Archives

PLF 2016 / Logement / Attentats - Cession du foncier d'Etat pour construire des logements sociaux : le ministère de la Défense ferait-il exception à la décote "Duflot" ?

"Préserver le produit des ressources immobilières du ministère de la Défense" en bénéficiant d'une exception à la décote "Duflot". Tel était l'objet de deux amendements identiques adoptés le 24 novembre au Sénat, dans le cadre de la discussion en séance du projet de loi de finances pour 2016. Un amendement était rédigé par la commission des affaires étrangères, l'autre par la commission des finances.
En adoptant ces amendements, les sénateurs ont ainsi voté la possibilité, pour le ministère de la Défense, d'assouplir la loi "relative à la mobilisation du foncier public en faveur du logement et au renforcement des obligations de production de logement social" du 18 janvier 2013, dite loi "Duflot 1", qui permet d'appliquer une décote pouvant aller jusqu'à 100% de la valeur vénale du prix des terrains cédés par l'Etat quand ils sont affectés à la construction de logements locatifs sociaux (voir notre article du 25 janvier 2013).

La programmation militaire comptait sur 662 millions d'euros de recettes

Plus précisément, l'amendement adopté en PLF limite à 30% maximum la décote "Duflot" sur les immeubles de la Défense. Une disposition qui avait été adoptée lors de l'actualisation de la loi de programmation militaire en juillet 2015. "Dans le contexte où notre armée est sollicitée à l'intérieur comme à l'extérieur des frontières pour assurer notre sécurité", comme le rappelle Jean-Pierre Raffarin, président de la commission des affaires étrangères, le ministère de la Défense ne pourrait se passer de cette ressource qui se monte à 730 millions d'euros sur la période 2015-2019.
En séance, Albéric de Montgolfier, rapporteur de la commission des finances, a rappelé que "la programmation militaire prévoit qu'un certain nombre de recettes exceptionnelles, théoriquement assurées pour 662,5 millions d'euros, doivent provenir de la cession de biens immobiliers affectés au ministère de la Défense. Si la décote était appliquée sans plafonnement, des immeubles comme ceux de l'îlot Saint-Germain pourraient être cédés avec une décote de 100%, c'est-à-dire pour rien, ce qui fragiliserait les recettes attendues pour alimenter le budget de la défense".
Christian Eckert a de son côté rappelé que "le pourcentage de décote n'est pas automatique" et qu'un "travail très précis est fait par les services" pour l'établir. Le secrétaire d'Etat au Budget a aussi assuré que "le budget de la Défense se montera, l'année prochaine, à 32 milliards d'euros, quelle que soit la situation, que l'on réalise ou non le niveau attendu de ventes de biens immobiliers, avec ou sans décote". "Ce sont les consignes expresses que j'ai reçues du président de la République et du Premier ministre", a-t-il insisté.
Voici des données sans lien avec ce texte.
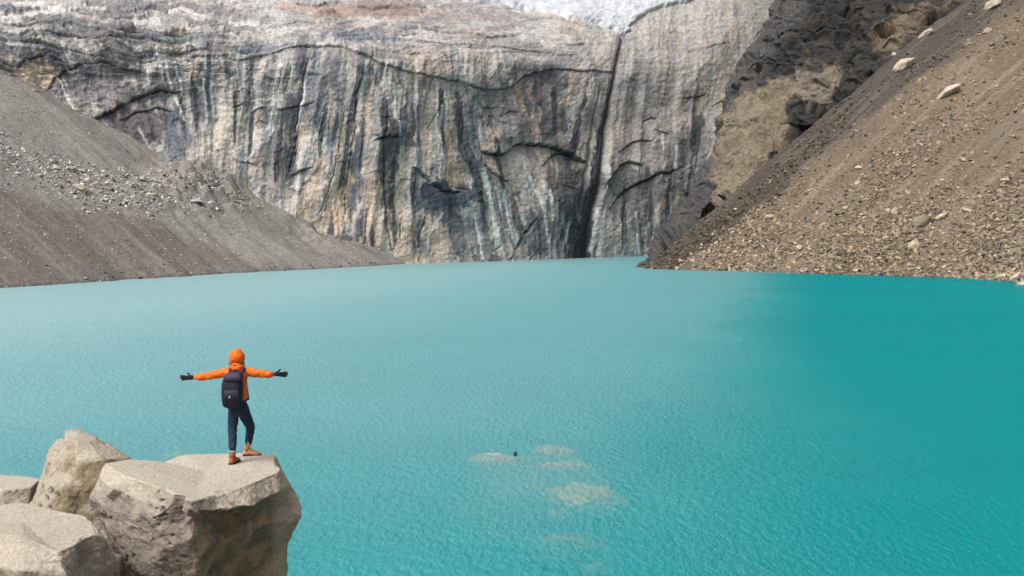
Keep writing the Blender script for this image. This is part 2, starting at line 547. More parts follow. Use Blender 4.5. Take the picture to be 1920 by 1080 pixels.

"Les règles s'imposent à tous les ministères"

Autres consignes du président de la République : les règles en matière de cession du foncier de l'Etat "s'imposent à tous les ministères". Dans le cadre d'une "gestion coordonnée" du patrimoine de l'Etat, "quand le ministère de la Défense décide de vendre des biens immobiliers, il doit le faire non pas avec l'idée de se procurer des recettes, mais dans un esprit de bonne gestion de l'ensemble du patrimoine de l'Etat, ce qui implique la protection des intérêts patrimoniaux de l'Etat et le respect de la priorité donnée à un certain nombre de politiques". Bref : "Il faut arrêter d'avoir une vision ministère par ministère de la gestion du patrimoine immobilier".
Michel Bouvard n'en démord pas. Considérant que le ministère de la Défense a été "le principal contributeur en matière d'opérations de réalisation de logements sur terrains et bâtiments de l'Etat", le sénateur (LR) de Savoie en déduit que "le ministère de la Défense a subventionné le ministère du Logement, puisque les décotes 'Duflot' ne figurent aucunement dans les crédits de ce dernier". Et d'ailleurs, selon lui, "tout ce qui contribue à nettoyer la décote 'Duflot' va dans le bon sens !".